_Task statement_.
Only the lines from the line with "The Blender Python" through the line with "bm = bmesh.new(); box(bm, L" should be copied, exactly as they appear, with both ends kept.

_Dataset rows_.
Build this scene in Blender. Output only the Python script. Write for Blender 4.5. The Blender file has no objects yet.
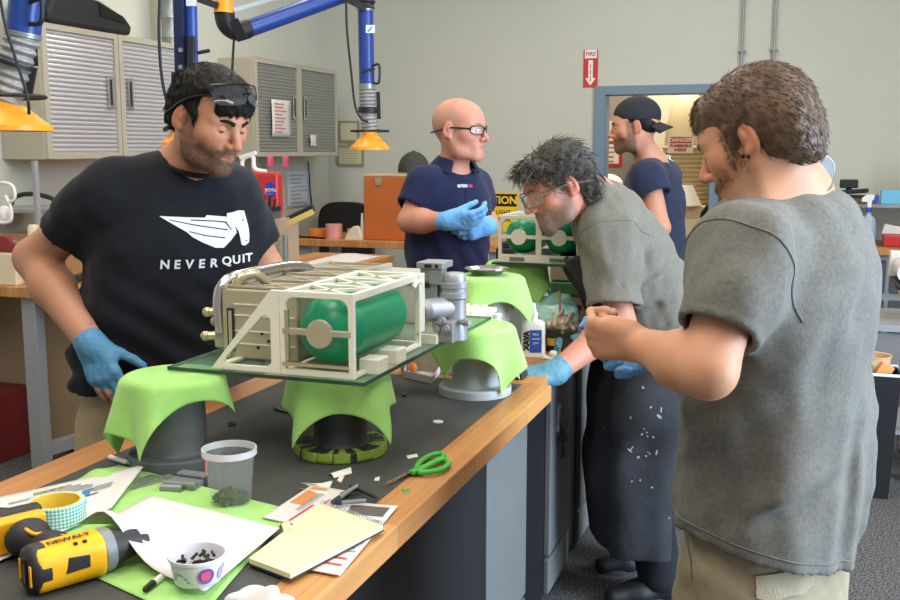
* * *
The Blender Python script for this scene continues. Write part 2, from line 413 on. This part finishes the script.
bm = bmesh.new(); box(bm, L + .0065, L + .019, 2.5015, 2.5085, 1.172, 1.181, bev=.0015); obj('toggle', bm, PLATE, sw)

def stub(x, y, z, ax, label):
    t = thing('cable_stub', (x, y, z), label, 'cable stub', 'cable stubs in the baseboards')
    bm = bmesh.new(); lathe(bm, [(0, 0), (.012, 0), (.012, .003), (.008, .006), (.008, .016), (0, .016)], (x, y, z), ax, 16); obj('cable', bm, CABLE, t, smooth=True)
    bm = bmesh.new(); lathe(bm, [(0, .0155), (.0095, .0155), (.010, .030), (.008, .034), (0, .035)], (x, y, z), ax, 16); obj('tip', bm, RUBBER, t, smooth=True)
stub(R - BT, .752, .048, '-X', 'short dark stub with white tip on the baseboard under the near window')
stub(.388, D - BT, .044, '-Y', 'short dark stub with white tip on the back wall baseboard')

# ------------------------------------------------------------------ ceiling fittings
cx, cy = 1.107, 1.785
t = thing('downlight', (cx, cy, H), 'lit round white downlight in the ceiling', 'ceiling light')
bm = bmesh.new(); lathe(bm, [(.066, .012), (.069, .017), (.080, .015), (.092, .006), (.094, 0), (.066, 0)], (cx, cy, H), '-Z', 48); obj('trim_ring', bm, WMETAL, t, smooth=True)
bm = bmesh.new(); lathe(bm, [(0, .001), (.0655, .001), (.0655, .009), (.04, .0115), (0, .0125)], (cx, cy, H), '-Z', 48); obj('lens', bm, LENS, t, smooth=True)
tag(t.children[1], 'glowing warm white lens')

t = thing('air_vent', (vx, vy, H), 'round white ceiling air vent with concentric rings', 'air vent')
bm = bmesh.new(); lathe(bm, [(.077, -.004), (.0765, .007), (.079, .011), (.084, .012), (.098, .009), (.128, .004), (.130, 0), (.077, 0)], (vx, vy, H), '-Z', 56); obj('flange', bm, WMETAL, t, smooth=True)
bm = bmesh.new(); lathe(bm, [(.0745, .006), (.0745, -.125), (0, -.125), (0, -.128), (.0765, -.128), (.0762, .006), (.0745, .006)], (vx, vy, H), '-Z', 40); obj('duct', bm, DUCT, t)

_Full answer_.
The Blender Python script for this scene continues. Write part 2, from line 413 on. This part finishes the script.
bm = bmesh.new(); box(bm, L + .0065, L + .019, 2.5015, 2.5085, 1.172, 1.181, bev=.0015); obj('toggle', bm, PLATE, sw)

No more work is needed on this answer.